In some ways, the Republican Party has become the party of entrenched interests. It opposes inheritance taxes, wants to reduce the progressivity of the tax system, wants to allow the wealthy to have more influence on the politics of the nation, and wants programs aimed at helping those who have in the past been discriminated against limited or eliminated. Not surprisingly, the party has been active in trying to limit voting for the young, minorities, and others who might want to achieve the wealth its donors already possess.

Pennsylvania House Majority Leader Mike Turzai, (R), recently claimed that the state's voter I.D. law would help Mitt Romney win the presidency, according to TPM. Boasting of his accomplishments, he said, according to TPM,
“Pro-Second Amendment? The Castle Doctrine, it’s done. First pro-life legislation - abortion facility regulations - in 22 years, done. Voter ID, which is gonna allow Governor Romney to win the state of Pennsylvania, done.”
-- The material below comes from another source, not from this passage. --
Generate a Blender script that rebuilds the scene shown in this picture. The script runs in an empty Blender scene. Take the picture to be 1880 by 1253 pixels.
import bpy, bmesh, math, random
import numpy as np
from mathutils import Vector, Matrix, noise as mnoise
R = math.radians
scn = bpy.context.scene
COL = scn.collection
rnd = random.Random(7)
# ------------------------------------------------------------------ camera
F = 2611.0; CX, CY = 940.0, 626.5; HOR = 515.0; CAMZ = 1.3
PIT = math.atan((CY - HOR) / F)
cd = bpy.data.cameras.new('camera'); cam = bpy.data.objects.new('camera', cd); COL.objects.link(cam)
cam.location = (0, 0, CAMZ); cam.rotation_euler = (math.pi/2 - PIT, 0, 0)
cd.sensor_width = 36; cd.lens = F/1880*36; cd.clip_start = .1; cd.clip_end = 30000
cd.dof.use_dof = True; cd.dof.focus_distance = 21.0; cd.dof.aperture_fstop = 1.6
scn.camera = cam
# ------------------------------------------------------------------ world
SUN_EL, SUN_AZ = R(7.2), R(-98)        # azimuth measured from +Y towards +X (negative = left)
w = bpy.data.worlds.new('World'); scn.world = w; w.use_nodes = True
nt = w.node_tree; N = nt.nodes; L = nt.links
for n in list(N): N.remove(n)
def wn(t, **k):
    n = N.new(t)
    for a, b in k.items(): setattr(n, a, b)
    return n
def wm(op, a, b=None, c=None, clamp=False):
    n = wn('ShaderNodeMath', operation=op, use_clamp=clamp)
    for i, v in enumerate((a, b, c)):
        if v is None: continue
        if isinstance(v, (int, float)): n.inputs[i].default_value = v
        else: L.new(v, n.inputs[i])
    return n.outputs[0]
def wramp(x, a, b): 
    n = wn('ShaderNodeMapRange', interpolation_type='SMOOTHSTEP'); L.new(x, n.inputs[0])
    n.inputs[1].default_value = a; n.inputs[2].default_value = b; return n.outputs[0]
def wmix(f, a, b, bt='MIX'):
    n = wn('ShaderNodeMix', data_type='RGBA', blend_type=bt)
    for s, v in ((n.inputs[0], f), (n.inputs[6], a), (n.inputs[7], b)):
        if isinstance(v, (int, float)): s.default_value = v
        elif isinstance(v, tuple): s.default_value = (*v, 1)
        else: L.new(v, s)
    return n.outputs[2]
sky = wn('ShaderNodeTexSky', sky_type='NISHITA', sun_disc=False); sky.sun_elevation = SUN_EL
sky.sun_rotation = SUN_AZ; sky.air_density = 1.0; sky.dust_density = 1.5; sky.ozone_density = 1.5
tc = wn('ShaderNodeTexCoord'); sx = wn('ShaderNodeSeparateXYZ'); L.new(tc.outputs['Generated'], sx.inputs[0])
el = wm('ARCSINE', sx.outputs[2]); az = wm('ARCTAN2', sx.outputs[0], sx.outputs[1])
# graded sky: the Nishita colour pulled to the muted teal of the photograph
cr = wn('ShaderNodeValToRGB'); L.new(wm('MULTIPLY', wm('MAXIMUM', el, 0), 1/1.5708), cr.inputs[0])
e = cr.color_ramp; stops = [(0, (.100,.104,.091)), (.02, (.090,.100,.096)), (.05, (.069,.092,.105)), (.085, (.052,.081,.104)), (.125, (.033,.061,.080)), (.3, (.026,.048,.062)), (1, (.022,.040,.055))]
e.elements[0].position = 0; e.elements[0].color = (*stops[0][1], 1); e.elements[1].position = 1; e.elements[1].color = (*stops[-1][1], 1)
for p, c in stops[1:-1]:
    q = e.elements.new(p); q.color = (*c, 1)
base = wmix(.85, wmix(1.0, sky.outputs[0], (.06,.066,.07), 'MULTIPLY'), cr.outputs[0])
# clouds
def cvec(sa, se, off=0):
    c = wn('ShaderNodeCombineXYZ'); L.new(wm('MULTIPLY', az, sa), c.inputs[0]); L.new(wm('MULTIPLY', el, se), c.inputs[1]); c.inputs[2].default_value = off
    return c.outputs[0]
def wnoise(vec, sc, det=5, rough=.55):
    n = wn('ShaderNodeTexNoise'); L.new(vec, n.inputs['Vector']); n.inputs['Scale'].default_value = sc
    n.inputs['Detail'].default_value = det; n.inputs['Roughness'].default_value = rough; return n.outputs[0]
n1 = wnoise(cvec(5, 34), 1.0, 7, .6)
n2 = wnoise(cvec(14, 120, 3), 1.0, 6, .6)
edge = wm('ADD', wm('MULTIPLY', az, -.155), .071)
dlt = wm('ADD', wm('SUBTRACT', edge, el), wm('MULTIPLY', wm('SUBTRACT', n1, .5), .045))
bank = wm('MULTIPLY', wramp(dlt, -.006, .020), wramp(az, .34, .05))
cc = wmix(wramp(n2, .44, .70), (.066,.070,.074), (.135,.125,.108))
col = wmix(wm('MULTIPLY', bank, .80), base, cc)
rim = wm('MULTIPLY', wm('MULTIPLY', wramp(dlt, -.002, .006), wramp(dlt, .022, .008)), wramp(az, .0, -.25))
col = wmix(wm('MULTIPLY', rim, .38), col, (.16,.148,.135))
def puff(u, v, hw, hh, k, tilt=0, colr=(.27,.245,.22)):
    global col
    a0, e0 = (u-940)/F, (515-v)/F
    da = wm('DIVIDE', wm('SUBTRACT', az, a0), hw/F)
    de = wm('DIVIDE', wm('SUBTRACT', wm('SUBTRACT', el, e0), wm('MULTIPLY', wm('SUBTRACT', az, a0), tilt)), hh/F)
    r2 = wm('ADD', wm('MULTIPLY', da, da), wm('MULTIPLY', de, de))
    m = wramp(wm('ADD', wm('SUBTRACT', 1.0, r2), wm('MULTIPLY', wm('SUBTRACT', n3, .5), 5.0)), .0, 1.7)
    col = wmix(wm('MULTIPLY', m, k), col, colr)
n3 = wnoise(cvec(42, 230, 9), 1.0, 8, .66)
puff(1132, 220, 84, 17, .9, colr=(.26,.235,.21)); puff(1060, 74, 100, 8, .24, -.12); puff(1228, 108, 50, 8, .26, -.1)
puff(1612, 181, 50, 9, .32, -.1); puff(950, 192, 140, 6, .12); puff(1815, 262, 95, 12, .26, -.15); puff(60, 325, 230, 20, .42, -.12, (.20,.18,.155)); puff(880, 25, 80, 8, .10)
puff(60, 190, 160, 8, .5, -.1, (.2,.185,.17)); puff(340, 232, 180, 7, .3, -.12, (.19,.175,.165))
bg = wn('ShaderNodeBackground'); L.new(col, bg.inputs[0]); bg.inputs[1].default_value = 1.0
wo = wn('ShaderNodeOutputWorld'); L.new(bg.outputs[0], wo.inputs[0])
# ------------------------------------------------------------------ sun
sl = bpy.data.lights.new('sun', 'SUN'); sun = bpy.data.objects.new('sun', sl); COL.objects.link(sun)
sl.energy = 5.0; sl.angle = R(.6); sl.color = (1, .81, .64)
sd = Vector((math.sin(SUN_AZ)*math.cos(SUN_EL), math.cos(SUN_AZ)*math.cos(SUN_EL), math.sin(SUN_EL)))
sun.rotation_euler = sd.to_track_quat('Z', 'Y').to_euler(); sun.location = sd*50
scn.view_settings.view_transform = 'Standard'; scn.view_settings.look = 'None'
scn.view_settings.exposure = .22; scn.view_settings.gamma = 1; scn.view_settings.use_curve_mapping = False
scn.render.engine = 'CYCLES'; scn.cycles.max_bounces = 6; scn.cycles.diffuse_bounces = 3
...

This is the way elites cement their holdings and prevent new blood from competing with their offspring. People like Turza do not plan to adopt policies that will lead to the decline of our economy, they adopt them because it is in the interest of their financial backers (and, of course, many are wealthy on their own, and share the same interests.)

Hard-headed businessmen and American chauvinists they claim to be, they pursue political and economic arrangements that could lead to the nation's economic and political decline. The point of limiting the voting franchise is to limit political power. As we've discussed before, the Republican Party is more white and more male because it represents the fears of lost privilege. Not all of these people are wealthy, but many perceive their privileged position in society slipping away. The game used to be rigged in their favor, and over the past 40 years, being white and male has lost much of its privilege.